There were once gold mines in Las Flores canyon, but by the time Charles H. Cobb came along they'd been "worked out." Cobb purchased the estate 1916, built his home there the following year and raised a family. He was a Mason, and contributed to the building fund for the Scottish Rite Cathedral in Pasadena. When he died in 1939, the home was converted to a Masonic Home. Later the Sisters of St. Joseph used the house as a retreat. The Marx Brothers (yes, honk honk!), Groucho, Harpo and Gummo (Chico was busy?), acquired the property in the late 1950's, but soon vandals ravaged the house and it was torn down in 1959.

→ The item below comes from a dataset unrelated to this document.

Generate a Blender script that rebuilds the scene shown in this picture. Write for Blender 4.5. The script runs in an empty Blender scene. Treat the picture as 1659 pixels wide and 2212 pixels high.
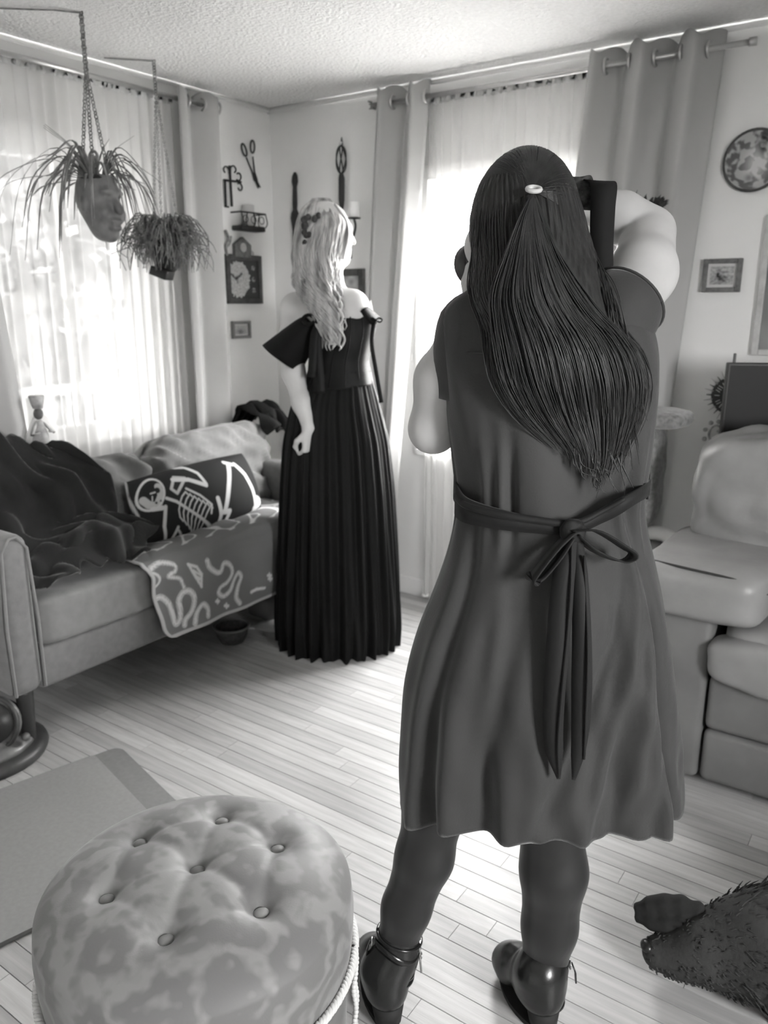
import bpy, bmesh, math, random
import numpy as np
from mathutils import Vector, Matrix, noise as mnoise

random.seed(7); np.random.seed(7)
scene = bpy.context.scene
COL = scene.collection

# ------------------------------------------------------------------ camera
CAM = np.array([2.91, -3.188, 1.42]); YAW = math.radians(34.9); PITCH = math.radians(14.7); FPX = 1720.0
cam_data = bpy.data.cameras.new('camera'); cam = bpy.data.objects.new('camera', cam_data); COL.objects.link(cam)
cam.location = CAM; cam.rotation_euler = (math.pi/2 - PITCH, 0, YAW)
cam_data.sensor_fit = 'HORIZONTAL'; cam_data.sensor_width = 36.0; cam_data.lens = FPX/1659.0*36.0
cam_data.clip_start = 0.05
cam_data.dof.use_dof = True; cam_data.dof.focus_distance = 1.30; cam_data.dof.aperture_fstop = 7.0
scene.camera = cam

# ------------------------------------------------------------------ daylight, exposure
world = bpy.data.worlds.new('sky'); scene.world = world; world.use_nodes = True
bg = world.node_tree.nodes['Background']; bg.inputs[0].default_value = (1.0, 0.997, 0.99, 1); bg.inputs[1].default_value = 20.0
scene.view_settings.view_transform = 'Standard'; scene.view_settings.look = 'None'
scene.view_settings.gamma = 1.0; scene.view_settings.use_curve_mapping = False
scene.view_settings.exposure = 2.15
scene.cycles.use_denoising = True
scene.cycles.max_bounces = 10; scene.cycles.diffuse_bounces = 6; scene.cycles.transparent_max_bounces = 16
scene.cycles.sample_clamp_indirect = 6.0

def portal(name, loc, rot, sx, sy):           # guides sky sampling through a window opening
    d = bpy.data.lights.new(name, 'AREA'); d.shape = 'RECTANGLE'; d.size = sx; d.size_y = sy
    d.cycles.is_portal = True
    o = bpy.data.objects.new(name, d); COL.objects.link(o); o.location = loc; o.rotation_euler = rot
    return o
WIN_L = (-1.80, -0.88, 0.88, 2.00)     # y0 y1 z0 z1 in the left wall
WIN_B = (0.93, 1.72, 0.75, 1.94)       # x0 x1 z0 z1 in the back wall
WIN_FILL = (-3.2, -2.5, 1.0, 1.95)         # y0 y1 z0 z1 in the right wall, unseen window added for fill light
portal('window_portal_left', (-0.13, (WIN_L[0]+WIN_L[1])/2, (WIN_L[2]+WIN_L[3])/2), (0, -math.pi/2, 0), WIN_L[3]-WIN_L[2], WIN_L[1]-WIN_L[0])
portal('window_portal_back', ((WIN_B[0]+WIN_B[1])/2, 0.13, (WIN_B[2]+WIN_B[3])/2), (-math.pi/2, 0, 0), WIN_B[1]-WIN_B[0], WIN_B[3]-WIN_B[2])
portal('fill_window_portal', (4.83, (WIN_FILL[0]+WIN_FILL[1])/2, (WIN_FILL[2]+WIN_FILL[3])/2), (0, math.pi/2, 0), WIN_FILL[3]-WIN_FILL[2], WIN_FILL[1]-WIN_FILL[0])

# ------------------------------------------------------------------ points
CP, SP, CY_, SY_ = math.cos(PITCH), math.sin(PITCH), math.cos(YAW), math.sin(YAW)
def vdir(px, py):
    a = (px-829.5)/FPX; b = (1106-py)/FPX
    return np.array([a, CP+b*SP, -SP+b*CP])
def vf(px, py, d):                 # camera-aligned point (x right, y forward, z up) at forward distance d
    r = vdir(px, py); return np.array([0, 0, CAM[2]]) + r*(d/r[1])
def vfz(px, py, z):
    r = vdir(px, py); return np.array([0, 0, CAM[2]]) + r*((z-CAM[2])/r[2])
def v2w(p):                        # camera-aligned -> room
    p = np.asarray(p, float)
    out = p.copy()
    out[..., 0] = CAM[0] + CY_*p[..., 0] - SY_*p[..., 1]
    out[..., 1] = CAM[1] + SY_*p[..., 0] + CY_*p[..., 1]
    return out
def at(px, py, d): return v2w(vf(px, py, d))
def wdir(px, py):
    r = vdir(px, py); return np.array([CY_*r[0]-SY_*r[1], SY_*r[0]+CY_*r[1], r[2]])
def onz(px, py, z): r = wdir(px, py); return CAM + r*((z-CAM[2])/r[2])
def onX(px, py, x): r = wdir(px, py); return CAM + r*((x-CAM[0])/r[0])
def onY(px, py, y): r = wdir(px, py); return CAM + r*((y-CAM[1])/r[1])

# ------------------------------------------------------------------ objects
XF = {}                            # object name -> 4x4 world matrix of its local frame
def base_tag(o, label=None, cat=None, group=None, kind=None):
    if label: o['label'] = label
    if cat: o['category'] = cat
    if group: o['group'] = group
    if kind: o['kind'] = kind
    return o
def thing(name, label, cat, loc, rotz=0.0, group=None):
    o = bpy.data.objects.new(name, None); COL.objects.link(o); o.empty_display_size = 0.1
    o.location = loc; o.rotation_euler = (0, 0, rotz)
    XF[o.name] = Matrix.Translation(Vector(loc)) @ Matrix.Rotation(rotz, 4, 'Z')
    return base_tag(o, label, cat, group)
def add(name, verts, faces, mat, parent=None, smooth=True, loc=None, view=False, cols=None, mats=None, midx=None):
    """one mesh object; verts in room coordinates (view=True: camera-aligned ones)"""
    v = np.asarray(verts, float).reshape(-1, 3)
    if view: v = v2w(v)
    if parent is not None:
        M = XF[parent.name]
    else:
        if loc is None:
            loc = ((v[:, 0].min()+v[:, 0].max())/2, (v[:, 1].min()+v[:, 1].max())/2, v[:, 2].min())
        M = Matrix.Translation(Vector(loc))
    Mi = np.array(M.inverted()); v = v @ Mi[:3, :3].T + Mi[:3, 3]
    me = bpy.data.meshes.new(name); me.from_pydata(v.tolist(), [], [list(map(int, f)) for f in faces])
    me.validate()
    if smooth: me.polygons.foreach_set('use_smooth', [True]*len(me.polygons))
    if mat: me.materials.append(mat)
    if mats:
        for m in mats: me.materials.append(m)
        me.polygons.foreach_set('material_index', midx)
    if cols is not None:
        a = me.color_attributes.new('Col', 'FLOAT_COLOR', 'POINT')
        c = np.ones((len(v), 4)); c[:, :3] = np.asarray(cols).reshape(-1, 1)
        a.data.foreach_set('color', c.ravel())
    o = bpy.data.objects.new(name, me); COL.objects.link(o)
    if parent is not None:
        o.parent = parent; XF[o.name] = M
    else:
        o.location = loc; XF[o.name] = M
    return o
def solo(name, verts, faces, mat, label, cat, group=None, kind=None, **kw):
    return base_tag(add(name, verts, faces, mat, **kw), label, cat, group, kind)

# ------------------------------------------------------------------ shapes: every one returns (verts, faces)
def join(*parts):
    V, F, n = [], [], 0
    for v, f in parts:
        v = np.asarray(v, float).reshape(-1, 3); V.append(v)
        F += [[i+n for i in q] for q in f]; n += len(v)
    return np.concatenate(V), F
def box(lo, hi, bev=0.0, seg=2):
    lo = np.array(lo, float); hi = np.array(hi, float); l2 = np.minimum(lo, hi); hi = np.maximum(lo, hi); lo = l2
    if bev <= 0:
        v = [(x, y, z) for x in (lo[0], hi[0]) for y in (lo[1], hi[1]) for z in (lo[2], hi[2])]
        return np.array(v), [[0, 1, 3, 2], [4, 6, 7, 5], [0, 4, 5, 1], [2, 3, 7, 6], [0, 2, 6, 4], [1, 5, 7, 3]]
    bm = bmesh.new(); bmesh.ops.create_cube(bm, size=1)
    for q in bm.verts: q.co = Vector((lo+hi)/2) + Vector([q.co[i]*(hi-lo)[i] for i in range(3)])
    bmesh.ops.bevel(bm, geom=bm.edges[:]+bm.verts[:], offset=min(bev, 0.49*min(hi-lo)), segments=seg, profile=0.5, affect='EDGES')
    bm.verts.index_update(); v = np.array([q.co[:] for q in bm.verts]); f = [[x.index for x in p.verts] for p in bm.faces]; bm.free()
    return v, f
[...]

Eventually developers got the bright idea that 107 unused wooded acres would look just fabulous once they were paved and covered with houses. The community was up in arms, but who had the money to stop the development? After a fundraising campaign involving conservation clubs, citizens and schools, it was philanthropist Virginia Steele Scott who swooped in late in 1971 and made it possible for the Cobb Estate to become a wildlife sanctuary (see wildlife in yesterday's post).
I wonder if these steps led to the front door of the Cobb house. Perhaps they're modest kitchen steps, or they led to an outbuilding. As you wander the paths and roadways of the estate, you come across several ruins peeking from the weeds, and wonder what they might have been.